• _Problem details_
Your task is to repeat the lines below exactly, excluding any pictures they contain.

• _Collected data_
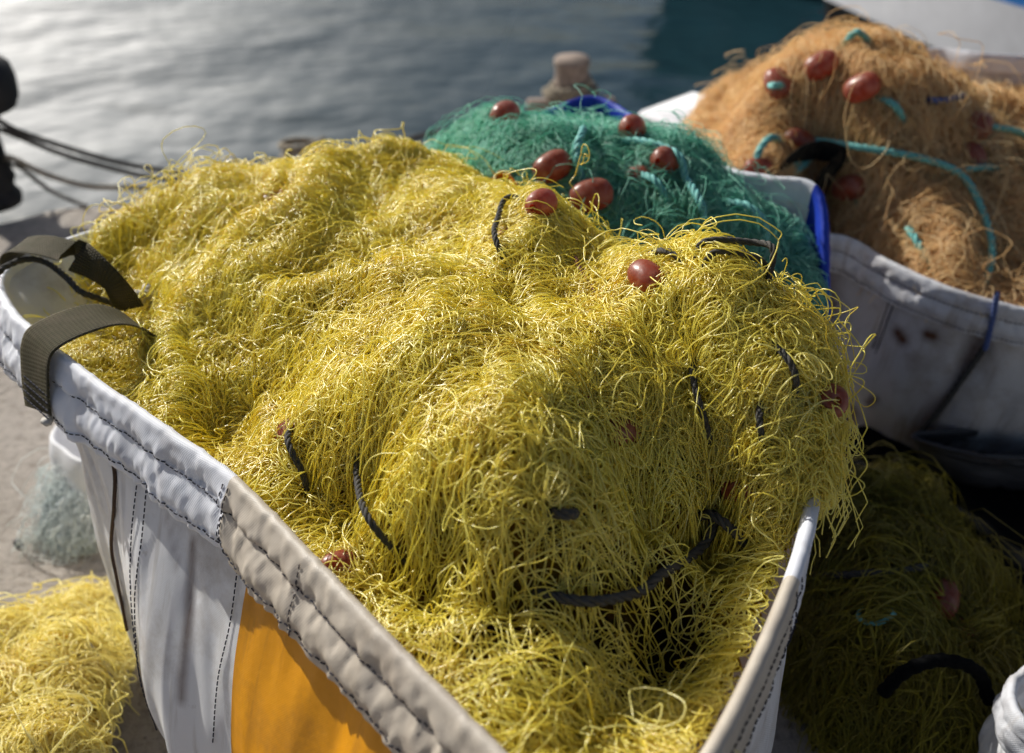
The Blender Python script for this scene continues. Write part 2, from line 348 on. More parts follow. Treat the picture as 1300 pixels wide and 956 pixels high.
# ------------------------------------------------------------------ net surfaces
class Field:
    """height field of a heap of net: through given points, with folds"""
    def __init__(s, ctrl, poly, seed=1, folds=((.20, .022), (.09, .012), (.045, .006)), dx=.006, reg=.0008, edge=(.05, .02), zlim=None, pixel=True, extra=(), pits=()):
        C = np.array([U(*c) if pixel else c for c in ctrl]+[list(e) for e in extra]); s.C = C
        n = len(C); d = np.linalg.norm(C[:, None, :2]-C[None, :, :2], axis=2)
        def k(d): return np.where(d > 1e-9, d*d*np.log(d+1e-12), 0)
        A = np.zeros((n+3, n+3)); A[:n, :n] = k(d)+np.eye(n)*reg; A[:n, n] = 1; A[:n, n+1:] = C[:, :2]; A[n:, :n] = A[:n, n:].T
        w = np.linalg.solve(A, np.concatenate([C[:, 2], np.zeros(3)]))
        P = np.asarray(poly, float)[:, :2]; s.poly = P
        lo = P.min(0)-.12; hi = P.max(0)+.12; s.lo = lo; s.dx = dx
        gx = np.arange(lo[0], hi[0], dx); gy = np.arange(lo[1], hi[1], dx); s.sh = (len(gx), len(gy))
        X, Y = np.meshgrid(gx, gy, indexing='ij'); s.X, s.Y = X, Y
        Z = w[n]+w[n+1]*X+w[n+2]*Y
        for i in range(n): Z += w[i]*k(np.hypot(X-C[i, 0], Y-C[i, 1]))
        D = np.full(X.shape, 9.); ins = np.zeros(X.shape, bool)
        for i in range(len(P)):
            a, b = P[i], P[(i+1) % len(P)]; e = b-a; L = e.dot(e)+1e-12
            t = np.clip(((X-a[0])*e[0]+(Y-a[1])*e[1])/L, 0, 1)
            D = np.minimum(D, np.hypot(X-a[0]-t*e[0], Y-a[1]-t*e[1]))
            c = (a[1] > Y) != (b[1] > Y)
            with np.errstate(divide='ignore', invalid='ignore'):
                ins ^= c & (X < (b[0]-a[0])*(Y-a[1])/(b[1]-a[1])+a[0])
        s.D = np.where(ins, D, -D)
        zl = zlim or (C[:, 2].min()-.05, C[:, 2].max()+.03)
        Z = np.clip(Z, *zl)
        nn = Noise(seed); wgt = np.clip(s.D/.06, 0, 1)
        wx = .05*nn(X/.15+3, Y/.15); wy = .05*nn(X/.15, Y/.15+9)
        for lam, amp in folds:
            Z += wgt*amp*(1-2.6*np.abs(nn((X+wx)/lam+lam*91, (Y+wy)/lam*.8)))*1.2
        Z -= edge[1]*np.clip(1-s.D/edge[0], 0, 2)**2
        for qx, qy, qr, qa in pits:
            p0 = U(qx, qy, C[:, 2].mean()-.05); Z -= qa*np.exp(-((X-p0[0])**2+(Y-p0[1])**2)/qr**2)*np.clip(s.D/.05, 0, 1)
        s.Z = Z
        s.gx, s.gy = np.gradient(Z, dx); s.ex, s.ey = np.gradient(s.D, dx)
    def at(s, G, x, y):
        u = np.clip((x-s.lo[0])/s.dx, 0, s.sh[0]-1.001); v = np.clip((y-s.lo[1])/s.dx, 0, s.sh[1]-1.001)
        i = u.astype(int); j = v.astype(int); fu = u-i; fv = v-j
        return G[i, j]*(1-fu)*(1-fv)+G[i+1, j]*fu*(1-fv)+G[i, j+1]*(1-fu)*fv+G[i+1, j+1]*fu*fv
    def normal(s, x, y):
        a = np.clip(s.at(s.gx, x, y), -1.6, 1.6); b = np.clip(s.at(s.gy, x, y), -1.6, 1.6); l = np.sqrt(1+a*a+b*b)
        return np.stack([-a/l, -b/l, 1/l], -1)
    def hit(s, px, py, lift=0.):
        d = ray(px, py); t = np.arange(.7, 4.5, .003); P = np.array([0, 0, CAMZ])+t[:, None]*d
        ok = (s.at(s.D, P[:, 0], P[:, 1]) > -.03) & (P[:, 2] <= s.at(s.Z, P[:, 0], P[:, 1]))
        i = np.argmax(ok) if ok.any() else np.argmin(np.abs(P[:, 2]-s.at(s.Z, P[:, 0], P[:, 1]))-np.minimum(s.at(s.D, P[:, 0], P[:, 1]), 0)*3)
        p = P[i]; return p+s.normal(p[:1], p[1:2])[0]*lift
    def line(s, pts, lift):
        if np.isscalar(lift): lift = [lift]*len(pts)
        return [s.hit(a, b, l) for (a, b), l in zip(pts, lift)]
def smooth_noise(n, Np, tau):
    w = rng.normal(size=(n, Np)); o = np.zeros((n, Np)); a = math.exp(-1./tau); c = math.sqrt(1-a*a)
    o[:, 0] = w[:, 0]
    for k in range(1, Np): o[:, k] = a*o[:, k-1]+c*w[:, k]
    h = max(1, int(tau*.5)); q = np.pad(o, ((0, 0), (h, h)), mode='edge')
    for _ in range(2): q = np.pad(sum(q[:, i:i+Np] for i in range(2*h+1))/(2*h+1), ((0, 0), (h, h)), mode='edge')
    o = q[:, h:-h]; return o/(o.std()+1e-9)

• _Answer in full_
The Blender Python script for this scene continues. Write part 2, from line 348 on. More parts follow. Treat the picture as 1300 pixels wide and 956 pixels high.
# ------------------------------------------------------------------ net surfaces
class Field:
    """height field of a heap of net: through given points, with folds"""
    def __init__(s, ctrl, poly, seed=1, folds=((.20, .022), (.09, .012), (.045, .006)), dx=.006, reg=.0008, edge=(.05, .02), zlim=None, pixel=True, extra=(), pits=()):
        C = np.array([U(*c) if pixel else c for c in ctrl]+[list(e) for e in extra]); s.C = C
        n = len(C); d = np.linalg.norm(C[:, None, :2]-C[None, :, :2], axis=2)
        def k(d): return np.where(d > 1e-9, d*d*np.log(d+1e-12), 0)
        A = np.zeros((n+3, n+3)); A[:n, :n] = k(d)+np.eye(n)*reg; A[:n, n] = 1; A[:n, n+1:] = C[:, :2]; A[n:, :n] = A[:n, n:].T
        w = np.linalg.solve(A, np.concatenate([C[:, 2], np.zeros(3)]))
        P = np.asarray(poly, float)[:, :2]; s.poly = P
        lo = P.min(0)-.12; hi = P.max(0)+.12; s.lo = lo; s.dx = dx
        gx = np.arange(lo[0], hi[0], dx); gy = np.arange(lo[1], hi[1], dx); s.sh = (len(gx), len(gy))
        X, Y = np.meshgrid(gx, gy, indexing='ij'); s.X, s.Y = X, Y
        Z = w[n]+w[n+1]*X+w[n+2]*Y
        for i in range(n): Z += w[i]*k(np.hypot(X-C[i, 0], Y-C[i, 1]))
        D = np.full(X.shape, 9.); ins = np.zeros(X.shape, bool)
        for i in range(len(P)):
            a, b = P[i], P[(i+1) % len(P)]; e = b-a; L = e.dot(e)+1e-12
            t = np.clip(((X-a[0])*e[0]+(Y-a[1])*e[1])/L, 0, 1)
            D = np.minimum(D, np.hypot(X-a[0]-t*e[0], Y-a[1]-t*e[1]))
            c = (a[1] > Y) != (b[1] > Y)
            with np.errstate(divide='ignore', invalid='ignore'):
                ins ^= c & (X < (b[0]-a[0])*(Y-a[1])/(b[1]-a[1])+a[0])
        s.D = np.where(ins, D, -D)
        zl = zlim or (C[:, 2].min()-.05, C[:, 2].max()+.03)
        Z = np.clip(Z, *zl)
        nn = Noise(seed); wgt = np.clip(s.D/.06, 0, 1)
        wx = .05*nn(X/.15+3, Y/.15); wy = .05*nn(X/.15, Y/.15+9)
        for lam, amp in folds:
            Z += wgt*amp*(1-2.6*np.abs(nn((X+wx)/lam+lam*91, (Y+wy)/lam*.8)))*1.2
        Z -= edge[1]*np.clip(1-s.D/edge[0], 0, 2)**2
        for qx, qy, qr, qa in pits:
            p0 = U(qx, qy, C[:, 2].mean()-.05); Z -= qa*np.exp(-((X-p0[0])**2+(Y-p0[1])**2)/qr**2)*np.clip(s.D/.05, 0, 1)
        s.Z = Z
        s.gx, s.gy = np.gradient(Z, dx); s.ex, s.ey = np.gradient(s.D, dx)
    def at(s, G, x, y):
        u = np.clip((x-s.lo[0])/s.dx, 0, s.sh[0]-1.001); v = np.clip((y-s.lo[1])/s.dx, 0, s.sh[1]-1.001)
        i = u.astype(int); j = v.astype(int); fu = u-i; fv = v-j
        return G[i, j]*(1-fu)*(1-fv)+G[i+1, j]*fu*(1-fv)+G[i, j+1]*(1-fu)*fv+G[i+1, j+1]*fu*fv
    def normal(s, x, y):
        a = np.clip(s.at(s.gx, x, y), -1.6, 1.6); b = np.clip(s.at(s.gy, x, y), -1.6, 1.6); l = np.sqrt(1+a*a+b*b)
        return np.stack([-a/l, -b/l, 1/l], -1)
    def hit(s, px, py, lift=0.):
        d = ray(px, py); t = np.arange(.7, 4.5, .003); P = np.array([0, 0, CAMZ])+t[:, None]*d
        ok = (s.at(s.D, P[:, 0], P[:, 1]) > -.03) & (P[:, 2] <= s.at(s.Z, P[:, 0], P[:, 1]))
        i = np.argmax(ok) if ok.any() else np.argmin(np.abs(P[:, 2]-s.at(s.Z, P[:, 0], P[:, 1]))-np.minimum(s.at(s.D, P[:, 0], P[:, 1]), 0)*3)
        p = P[i]; return p+s.normal(p[:1], p[1:2])[0]*lift
    def line(s, pts, lift):
        if np.isscalar(lift): lift = [lift]*len(pts)
        return [s.hit(a, b, l) for (a, b), l in zip(pts, lift)]
def smooth_noise(n, Np, tau):
    w = rng.normal(size=(n, Np)); o = np.zeros((n, Np)); a = math.exp(-1./tau); c = math.sqrt(1-a*a)
    o[:, 0] = w[:, 0]
    for k in range(1, Np): o[:, k] = a*o[:, k-1]+c*w[:, k]
    h = max(1, int(tau*.5)); q = np.pad(o, ((0, 0), (h, h)), mode='edge')
    for _ in range(2): q = np.pad(sum(q[:, i:i+Np] for i in range(2*h+1))/(2*h+1), ((0, 0), (h, h)), mode='edge')
    o = q[:, h:-h]; return o/(o.std()+1e-9)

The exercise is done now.